Aber wurde Gottes Geist im ersten Jahrhundert nicht dadurch offenbar gemacht, daß Christen Wunder wirken konnten? Gott verlieh den Christen damals besondere Kräfte. Aber diese dienten einem besonderen Zweck. Gott bezeugte mit „Zeichen und auch mit Wundern und mancherlei Machttaten“, daß nicht mehr die jüdische Versammlung, sondern die Christenversammlung das „Volk für seinen Namen“ war (Hebr. 2:4; Apg. 15:14). Als diese Tatsache einmal eindeutig nachgewiesen war, bestand keine Notwendigkeit mehr für solche Wunderkräfte. Sie waren nur am Anfang ein Kennzeichen der Christenversammlung und sollten später „weggetan werden“ (1. Kor. 13:8). Jesus sagte nicht, seine wahren Nachfolger seien daran zu erkennen, daß sie in Ekstase gerieten oder Wunder wirkten, sondern daran, daß sie Liebe untereinander hätten (1. Kor. 12:29, 30; 13:2; Joh. 13:35).

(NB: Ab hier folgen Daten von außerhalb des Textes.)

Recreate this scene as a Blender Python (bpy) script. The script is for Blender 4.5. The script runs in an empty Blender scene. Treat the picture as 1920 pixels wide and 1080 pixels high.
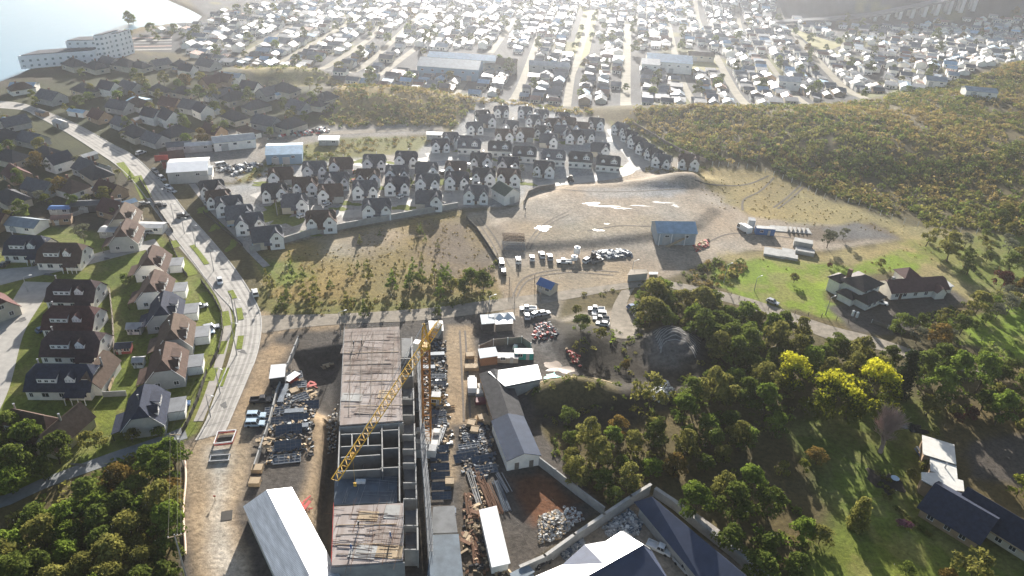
import bpy, bmesh, math, random
import numpy as np
from mathutils import Vector, Matrix
random.seed(7); RNG = np.random.default_rng(11)
S = bpy.context.scene
R = math.radians
# ---------------------------------------------------------------- camera
CAMH, FPX, PITCH, ROLL = 118.0, 1356.0, R(30.5), R(3.0)
FWD = np.array([0, math.cos(PITCH), -math.sin(PITCH)])
_r0 = np.array([1.0, 0, 0]); _u0 = np.array([0, math.sin(PITCH), math.cos(PITCH)])
RGT = math.cos(ROLL)*_r0 + math.sin(ROLL)*_u0
UPV = -math.sin(ROLL)*_r0 + math.cos(ROLL)*_u0
cam = bpy.data.objects.new('camera', bpy.data.cameras.new('camera'))
S.collection.objects.link(cam); S.camera = cam
cam.data.sensor_width = 36; cam.data.lens = 36*FPX/1920
cam.data.clip_start = 1; cam.data.clip_end = 20000
m3 = Matrix((RGT, UPV, -FWD)).transposed()
cam.matrix_world = Matrix.Translation((0, 0, CAMH)) @ m3.to_4x4()
# ---------------------------------------------------------------- light
SUN_EL, SUN_PX = 17.0, 985
d = FWD + (SUN_PX-960)/FPX*RGT + 0.6*UPV
SUN_AZ = math.atan2(d[0], d[1])                      # from +Y towards +X
sd = Vector((math.sin(SUN_AZ)*math.cos(R(SUN_EL)), math.cos(SUN_AZ)*math.cos(R(SUN_EL)), math.sin(R(SUN_EL))))
sun = bpy.data.objects.new('sun', bpy.data.lights.new('sun', 'SUN')); S.collection.objects.link(sun)
sun.data.energy = 5.0; sun.data.angle = R(0.6); sun.data.color = (1, .95, .87)
sun.rotation_euler = sd.to_track_quat('Z', 'Y').to_euler(); sun.location = (0, 0, 300)
Wd = bpy.data.worlds.new('World'); S.world = Wd; Wd.use_nodes = True
nt = Wd.node_tree; sky = nt.nodes.new('ShaderNodeTexSky'); sky.sky_type = 'NISHITA'; sky.sun_disc = False
sky.sun_elevation = R(SUN_EL); sky.sun_rotation = SUN_AZ; sky.air_density = 1.0; sky.dust_density = 1.5
bg = nt.nodes['Background']; bg.inputs[1].default_value = 0.055
nt.links.new(sky.outputs[0], bg.inputs[0])
S.view_settings.view_transform = 'Standard'; S.view_settings.look = 'None'
S.view_settings.exposure = 1.55; S.view_settings.gamma = 1
S.render.engine = 'CYCLES'
cy = S.cycles
cy.use_denoising = True
try: cy.denoiser = 'OPENIMAGEDENOISE'
except Exception: pass
cy.max_bounces = 5; cy.diffuse_bounces = 2; cy.glossy_bounces = 2; cy.transmission_bounces = 2; cy.volume_bounces = 1; cy.transparent_max_bounces = 6
cy.caustics_reflective = False; cy.caustics_refractive = False
# ---------------------------------------------------------------- survey helpers: photograph pixel -> point on the land
def raydir(px, py):
    return FWD + (px-960)/FPX*RGT - (py-540)/FPX*UPV
def P(px, py, z=0.0):
    d = raydir(px, py); t = (z-CAMH)/d[2]
    return np.array([d[0]*t, d[1]*t, z])
def PX(pts, z=0.0):
    return np.array([P(a, b, z)[:2] for a, b in pts])
def to_px(x, y, z=0.0):
    v = np.stack([x, y, z*np.ones_like(x)-CAMH]); w = FWD@v
    return 960+FPX*(RGT@v)/w, 540-FPX*(UPV@v)/w
def _hash(i, j, s):
    n = (i*374761393 + j*668265263 + s*1442695041) & 0xFFFFFFFF
    n = ((n ^ (n >> 13))*1274126177) & 0xFFFFFFFF
    return ((n ^ (n >> 16)) & 0xFFFF)/65535.0
def vnoise(x, y, s=0):
    x = np.asarray(x, float); y = np.asarray(y, float)
    i = np.floor(x).astype(np.int64); j = np.floor(y).astype(np.int64); fx = x-i; fy = y-j
    fx = fx*fx*(3-2*fx); fy = fy*fy*(3-2*fy)
    a = _hash(i, j, s); b = _hash(i+1, j, s); c = _hash(i, j+1, s); e = _hash(i+1, j+1, s)
    return (a*(1-fx)+b*fx)*(1-fy)+(c*(1-fx)+e*fx)*fy
def fbm(x, y, scale, oct=4, s=0):
    t = 0; a = .5; n = 0
    for k in range(oct):
        t = t + a*vnoise(x/scale*2**k, y/scale*2**k, s+k*17); n += a; a *= .55
    return t/n
def sdist(poly, x, y):
    """signed distance to polygon (world), positive inside"""
    x = np.asarray(x, float); y = np.asarray(y, float)
    dmin = np.full(x.shape, 1e18); ins = np.zeros(x.shape, bool)
    n = len(poly)
    for k in range(n):
        ax, ay = poly[k]; bx, by = poly[(k+1) % n]
        ex, ey = bx-ax, by-ay; L = ex*ex+ey*ey+1e-12
        t = np.clip(((x-ax)*ex+(y-ay)*ey)/L, 0, 1)
        dmin = np.minimum(dmin, (x-ax-t*ex)**2+(y-ay-t*ey)**2)
        c = (ay > y) != (by > y)
        ins ^= c & (x < ex*(y-ay)/(ey if abs(ey) > 1e-9 else 1e-9)+ax)
    return np.where(ins, 1, -1)*np.sqrt(dmin)
def sm(t): t = np.clip(t, 0, 1); return t*t*(3-2*t)
# ---------------------------------------------------------------- terrain height
BUMPS = [  # px, py, radius across, radius along view, height
    (1720, 262, 120, 55, 9), (1930, 175, 70, 60, 17), (1800, 215, 60, 30, 6), (1430, 246, 70, 26, 4), (1240, 222, 45, 14, 3),
    (1560, 300, 70, 22, 4), (730, 205, 40, 22, 7), (860, 196, 30, 12, 3), (560, 150, 45, 16, 7), (660, 185, 40, 14, 4),
    (1277, 343, 15, 6, 3.4), (1225, 352, 14, 4, 1.4),
    (1262, 660, 9, 10, 4), (1255, 640, 5, 5, 2.0), (1085, 738, 10, 4.5, 4.5), (1150, 762, 6, 4, 3), (1040, 752, 7, 4, 2.5), (1095, 640, 9, 8, 3.0), (1200, 745, 5, 4, 2.0),
    (1290, 745, 7, 4, 2), (610, 960, 1.8, 17, 1.2)]
_B = [(P(a, b)[0], P(a, b)[1], rx, ry, h) for a, b, rx, ry, h in BUMPS]
PLATS = [  # raised / sunken platforms
    (PX([(948, 470), (925, 425), (985, 378), (1060, 352), (1300, 338), (1345, 395), (1310, 425), (1235, 446), (1100, 462)]), 1.5, 3.5),
    (PX([(560, 668), (640, 655), (640, 765), (612, 780), (560, 735)]), -4.0, 3.0),
    (PX([(616, 782), (640, 770), (636, 840), (622, 960), (614, 1120), (570, 1120), (590, 960), (606, 860)]), -3.6, 2.0)]
SEA = PX([(-900, 420), (-120, 190), (20, 138), (45, 126), (130, 100), (226, 68), (243, 50), (290, 44), (362, 38), (372, 28), (350, 16), (322, 4), (270, -20), (-250, -80), (-1400, -30)])
def H(x, y):
    x = np.asarray(x, float); y = np.asarray(y, float); h = np.zeros(x.shape)
    for bx, by, rx, ry, hh in _B:
        h = h + hh*np.exp(-((x-bx)/rx)**2-((y-by)/ry)**2)
    h = h+.28*np.exp(-((x-_B[12][0])/9)**2-((y-_B[12][1])/10)**2)*np.sin(h*5.2)     # slipped terraces of the dark mound
    for poly, hh, soft in PLATS:
        h = h + hh*sm((sdist(poly, x, y)+soft)/(2*soft))
    # far land: valley side beyond the town rises on the right and far behind
    dist = np.hypot(x, y)
    h = h + 75*sm((y-690-0.0*x)/260)*sm((x-60)/260) + 30*sm((dist-800)/900)*sm((x+320)/300) + 260*sm((dist-1600)/3000)*sm((x+800)/600)
    return h - 3.0*sm((sdist(SEA, x, y)+6)/8)
def G(px, py):
    """point on the land surface seen at a photograph pixel"""
    d = raydir(px, py); z = 0.0
    for _ in range(7):
        t = (z-CAMH)/d[2]; x, y = d[0]*t, d[1]*t
        z = .35*z+.65*float(H(np.array([x]), np.array([y]))[0])
    return np.array([x, y, z])
def hz(x, y): return float(H(np.array([x]), np.array([y]))[0])
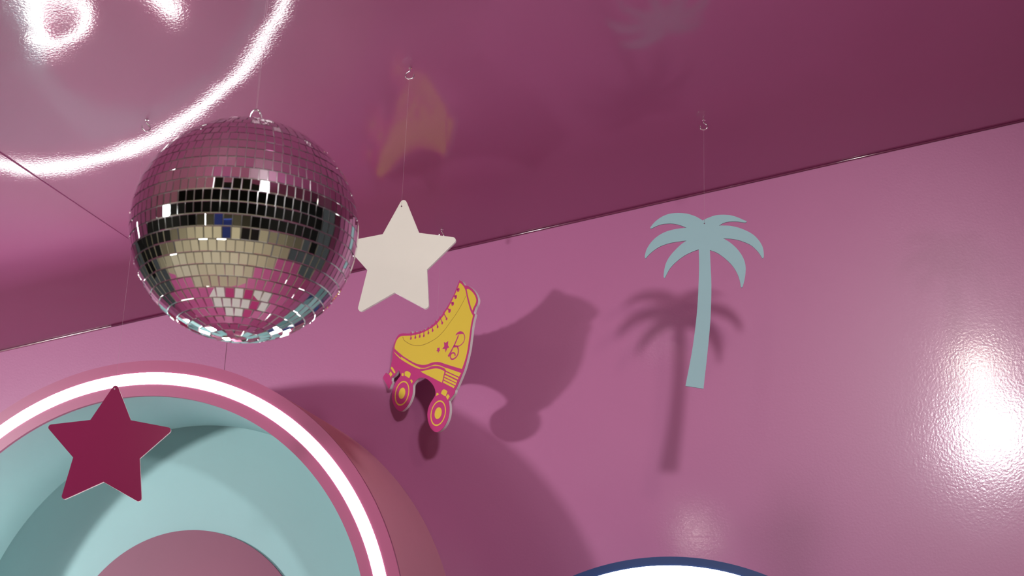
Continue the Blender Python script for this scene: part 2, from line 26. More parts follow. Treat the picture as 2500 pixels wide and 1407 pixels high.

Gottes Geist und dessen Hauptfrucht, die Liebe, sollten unter wahren Nachfolgern Jesu Christi die Einheit fördern (Gal. 5:22; Eph. 4:3-6; 1. Joh. 3:23, 24; 4:12, 13). Aber Personen, die religiöse Ekstase oder andere „Zustände“ als Beweis für die Wirksamkeit des Geistes Gottes ansehen, haben oft weitere Spaltungen in der bereits gespaltenen Christenheit verursacht. Diesbezüglich schrieb der evangelische Geistliche Donald G. Miller in seinem Buch The Authority of the Bible:
„Die Pfingstgemeinde behauptet, sich auf Erfahrungen zu stützen. Neuzeitliche Zungenbewegungen und Wunderheil-Bewegungen rechtfertigen sich mit ihren Erfahrungen. Die Christliche Wissenschaft stützt sich auf Erfahrungen. Wo soll das noch enden? Wenn persönliche Erfahrungen die letzte Autorität sind ..., wird schließlich jeder das tun, was in seinen Augen recht ist. ... Selbst wenn es die Zustimmung einer Gruppe findet, besteht die Neigung, daß sich die Gruppe wieder in Splittergruppen aufteilt, von denen jede wegen ihrer besonderen Erfahrungen Autonomie beansprucht.“
Religiöse Ekstase oder Wundergaben sind heutzutage kein Beweis für die Wirksamkeit des Geistes Gottes. Solche Erlebnisse können sogar mit Handlungen in Verbindung stehen, die die Bibel verurteilt. Alle, die sich von Gottes Geist leiten lassen möchten, müssen durch eine genaue Erkenntnis des Wortes Gottes ihren ‘Sinn neugestalten’ und durch ihre Taten die christliche „neue Persönlichkeit“ erkennen lassen (Röm. 12:2; Kol. 3:9, 10).